> **Stated problem**
Set down each line from the one containing "hedge(1450, 960, 12.2, 190, 190, LEAF_D, 'dark" to the one containing "hedge(1740, 985, 12.0, 80, 110, LEAF_D, 'dark", inclusive, exactly as written and with nothing further.

> **Given data**
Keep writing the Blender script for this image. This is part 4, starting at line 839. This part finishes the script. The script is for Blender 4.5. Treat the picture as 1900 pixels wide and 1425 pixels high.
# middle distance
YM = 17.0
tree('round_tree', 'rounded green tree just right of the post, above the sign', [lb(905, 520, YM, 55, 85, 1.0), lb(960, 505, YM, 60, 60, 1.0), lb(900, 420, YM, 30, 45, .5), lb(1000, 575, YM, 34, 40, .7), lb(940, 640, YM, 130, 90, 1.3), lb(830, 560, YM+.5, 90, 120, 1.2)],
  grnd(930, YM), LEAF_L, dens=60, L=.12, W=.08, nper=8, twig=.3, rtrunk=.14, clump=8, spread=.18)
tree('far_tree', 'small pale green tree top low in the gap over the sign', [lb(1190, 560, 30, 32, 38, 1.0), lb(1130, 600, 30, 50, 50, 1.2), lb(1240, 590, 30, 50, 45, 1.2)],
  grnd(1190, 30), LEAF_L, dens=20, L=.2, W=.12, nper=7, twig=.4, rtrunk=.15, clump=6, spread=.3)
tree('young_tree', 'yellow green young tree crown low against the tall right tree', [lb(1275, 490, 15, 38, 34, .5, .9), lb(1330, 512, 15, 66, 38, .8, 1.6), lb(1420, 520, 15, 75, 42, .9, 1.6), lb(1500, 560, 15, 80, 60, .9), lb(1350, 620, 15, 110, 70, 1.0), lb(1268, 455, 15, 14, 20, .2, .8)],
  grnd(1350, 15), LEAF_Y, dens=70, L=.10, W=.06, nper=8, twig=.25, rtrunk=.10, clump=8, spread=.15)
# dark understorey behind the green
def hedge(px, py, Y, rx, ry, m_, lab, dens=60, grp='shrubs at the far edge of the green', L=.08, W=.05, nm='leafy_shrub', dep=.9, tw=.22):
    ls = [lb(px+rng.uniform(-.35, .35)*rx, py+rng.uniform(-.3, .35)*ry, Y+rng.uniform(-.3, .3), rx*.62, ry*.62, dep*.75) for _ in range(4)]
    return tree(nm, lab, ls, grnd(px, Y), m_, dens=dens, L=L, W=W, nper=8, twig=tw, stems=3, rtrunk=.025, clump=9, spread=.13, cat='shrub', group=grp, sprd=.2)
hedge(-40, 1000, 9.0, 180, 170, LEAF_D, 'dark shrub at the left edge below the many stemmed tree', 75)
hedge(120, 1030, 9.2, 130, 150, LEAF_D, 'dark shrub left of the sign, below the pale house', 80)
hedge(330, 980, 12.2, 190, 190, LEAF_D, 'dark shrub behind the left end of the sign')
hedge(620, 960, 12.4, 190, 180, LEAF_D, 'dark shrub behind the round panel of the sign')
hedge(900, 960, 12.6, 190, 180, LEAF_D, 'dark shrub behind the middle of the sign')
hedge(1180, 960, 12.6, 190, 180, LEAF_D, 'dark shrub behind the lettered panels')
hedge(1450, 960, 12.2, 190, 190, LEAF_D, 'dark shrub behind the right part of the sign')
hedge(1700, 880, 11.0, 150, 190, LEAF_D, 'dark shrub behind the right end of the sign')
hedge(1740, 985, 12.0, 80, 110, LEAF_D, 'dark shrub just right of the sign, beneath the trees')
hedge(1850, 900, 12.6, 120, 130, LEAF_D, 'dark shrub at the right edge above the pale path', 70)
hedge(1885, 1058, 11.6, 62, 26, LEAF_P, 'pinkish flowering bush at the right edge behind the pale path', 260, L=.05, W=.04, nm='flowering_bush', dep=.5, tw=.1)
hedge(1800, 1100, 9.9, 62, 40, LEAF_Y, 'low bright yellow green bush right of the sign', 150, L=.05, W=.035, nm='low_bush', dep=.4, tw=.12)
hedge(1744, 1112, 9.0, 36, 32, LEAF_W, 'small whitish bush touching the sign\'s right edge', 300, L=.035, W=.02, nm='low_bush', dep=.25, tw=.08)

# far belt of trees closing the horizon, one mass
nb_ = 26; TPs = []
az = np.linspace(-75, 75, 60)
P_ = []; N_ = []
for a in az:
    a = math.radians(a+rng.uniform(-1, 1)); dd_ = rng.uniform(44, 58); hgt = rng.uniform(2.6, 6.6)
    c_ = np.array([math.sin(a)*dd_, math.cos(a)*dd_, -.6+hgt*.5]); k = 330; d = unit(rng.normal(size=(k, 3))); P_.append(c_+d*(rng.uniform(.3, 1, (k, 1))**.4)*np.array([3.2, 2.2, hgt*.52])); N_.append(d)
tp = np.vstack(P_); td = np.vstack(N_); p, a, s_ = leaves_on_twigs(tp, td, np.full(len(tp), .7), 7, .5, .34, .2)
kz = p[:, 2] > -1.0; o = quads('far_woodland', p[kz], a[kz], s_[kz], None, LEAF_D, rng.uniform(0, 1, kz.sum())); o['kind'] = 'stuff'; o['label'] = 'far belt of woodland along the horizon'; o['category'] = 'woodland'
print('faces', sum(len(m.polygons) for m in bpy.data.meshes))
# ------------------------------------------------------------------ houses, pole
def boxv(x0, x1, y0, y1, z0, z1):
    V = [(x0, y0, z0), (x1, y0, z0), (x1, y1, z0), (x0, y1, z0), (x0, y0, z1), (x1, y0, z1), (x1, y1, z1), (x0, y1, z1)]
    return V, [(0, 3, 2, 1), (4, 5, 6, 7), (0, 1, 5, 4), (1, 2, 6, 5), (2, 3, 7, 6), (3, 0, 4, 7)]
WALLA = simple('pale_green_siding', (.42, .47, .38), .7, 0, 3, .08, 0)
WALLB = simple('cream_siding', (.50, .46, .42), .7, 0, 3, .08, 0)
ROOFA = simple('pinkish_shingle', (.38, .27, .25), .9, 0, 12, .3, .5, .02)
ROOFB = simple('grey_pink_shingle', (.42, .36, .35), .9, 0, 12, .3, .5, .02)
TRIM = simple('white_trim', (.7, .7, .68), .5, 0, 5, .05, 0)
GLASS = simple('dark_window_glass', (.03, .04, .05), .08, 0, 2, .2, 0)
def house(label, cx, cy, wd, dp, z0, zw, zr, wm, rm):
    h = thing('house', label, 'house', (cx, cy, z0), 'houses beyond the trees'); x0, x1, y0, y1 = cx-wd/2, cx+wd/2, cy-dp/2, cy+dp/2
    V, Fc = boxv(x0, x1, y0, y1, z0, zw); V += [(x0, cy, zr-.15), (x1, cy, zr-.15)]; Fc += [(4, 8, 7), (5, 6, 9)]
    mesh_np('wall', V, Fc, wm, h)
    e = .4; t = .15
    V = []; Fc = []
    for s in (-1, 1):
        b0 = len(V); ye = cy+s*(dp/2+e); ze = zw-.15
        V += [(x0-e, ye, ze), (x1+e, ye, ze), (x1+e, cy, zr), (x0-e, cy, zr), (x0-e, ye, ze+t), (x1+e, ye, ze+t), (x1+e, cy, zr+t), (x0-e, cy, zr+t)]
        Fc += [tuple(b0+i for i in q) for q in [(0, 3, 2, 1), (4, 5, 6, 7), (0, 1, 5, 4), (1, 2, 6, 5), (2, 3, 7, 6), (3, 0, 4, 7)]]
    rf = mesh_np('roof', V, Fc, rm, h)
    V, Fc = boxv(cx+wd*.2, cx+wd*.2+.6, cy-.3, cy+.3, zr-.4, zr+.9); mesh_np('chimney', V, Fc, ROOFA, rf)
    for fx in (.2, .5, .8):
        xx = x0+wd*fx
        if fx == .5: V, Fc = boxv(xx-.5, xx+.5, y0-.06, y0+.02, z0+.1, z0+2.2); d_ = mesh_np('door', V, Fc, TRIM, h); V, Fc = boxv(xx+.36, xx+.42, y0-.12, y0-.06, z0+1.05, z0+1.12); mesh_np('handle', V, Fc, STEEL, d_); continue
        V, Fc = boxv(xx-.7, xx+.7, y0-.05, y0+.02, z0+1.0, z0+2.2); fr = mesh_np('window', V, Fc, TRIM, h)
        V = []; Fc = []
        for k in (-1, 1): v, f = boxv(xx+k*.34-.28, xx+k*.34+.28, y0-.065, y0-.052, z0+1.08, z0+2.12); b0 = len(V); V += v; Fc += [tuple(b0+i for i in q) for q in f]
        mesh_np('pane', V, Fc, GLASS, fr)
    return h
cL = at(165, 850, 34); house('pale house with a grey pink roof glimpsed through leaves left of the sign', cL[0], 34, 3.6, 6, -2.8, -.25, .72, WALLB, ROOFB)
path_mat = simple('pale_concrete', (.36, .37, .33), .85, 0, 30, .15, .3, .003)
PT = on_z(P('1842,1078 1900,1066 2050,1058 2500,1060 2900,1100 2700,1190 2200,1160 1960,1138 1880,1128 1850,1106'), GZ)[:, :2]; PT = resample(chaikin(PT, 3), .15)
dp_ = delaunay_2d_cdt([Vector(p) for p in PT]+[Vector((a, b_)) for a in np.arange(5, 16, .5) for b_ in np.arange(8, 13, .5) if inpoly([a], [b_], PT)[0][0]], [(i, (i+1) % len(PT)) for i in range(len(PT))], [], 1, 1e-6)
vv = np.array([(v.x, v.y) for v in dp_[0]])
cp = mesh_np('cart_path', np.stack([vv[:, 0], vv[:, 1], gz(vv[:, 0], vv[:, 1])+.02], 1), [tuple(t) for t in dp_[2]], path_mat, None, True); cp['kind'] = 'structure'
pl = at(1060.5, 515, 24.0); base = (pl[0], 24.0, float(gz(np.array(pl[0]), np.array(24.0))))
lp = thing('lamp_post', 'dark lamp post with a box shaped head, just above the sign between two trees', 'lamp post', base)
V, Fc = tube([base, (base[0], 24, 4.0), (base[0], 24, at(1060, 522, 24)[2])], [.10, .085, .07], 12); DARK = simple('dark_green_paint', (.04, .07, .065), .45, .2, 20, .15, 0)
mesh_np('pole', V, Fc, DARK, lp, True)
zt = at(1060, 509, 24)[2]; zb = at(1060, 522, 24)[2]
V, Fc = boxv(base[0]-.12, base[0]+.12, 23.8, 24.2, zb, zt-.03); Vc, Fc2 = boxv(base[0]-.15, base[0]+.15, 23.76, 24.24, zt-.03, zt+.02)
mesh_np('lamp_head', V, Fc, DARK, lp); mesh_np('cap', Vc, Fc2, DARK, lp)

> **Answer for this exercise**
hedge(1450, 960, 12.2, 190, 190, LEAF_D, 'dark shrub behind the right part of the sign')
hedge(1700, 880, 11.0, 150, 190, LEAF_D, 'dark shrub behind the right end of the sign')
hedge(1740, 985, 12.0, 80, 110, LEAF_D, 'dark shrub just right of the sign, beneath the trees')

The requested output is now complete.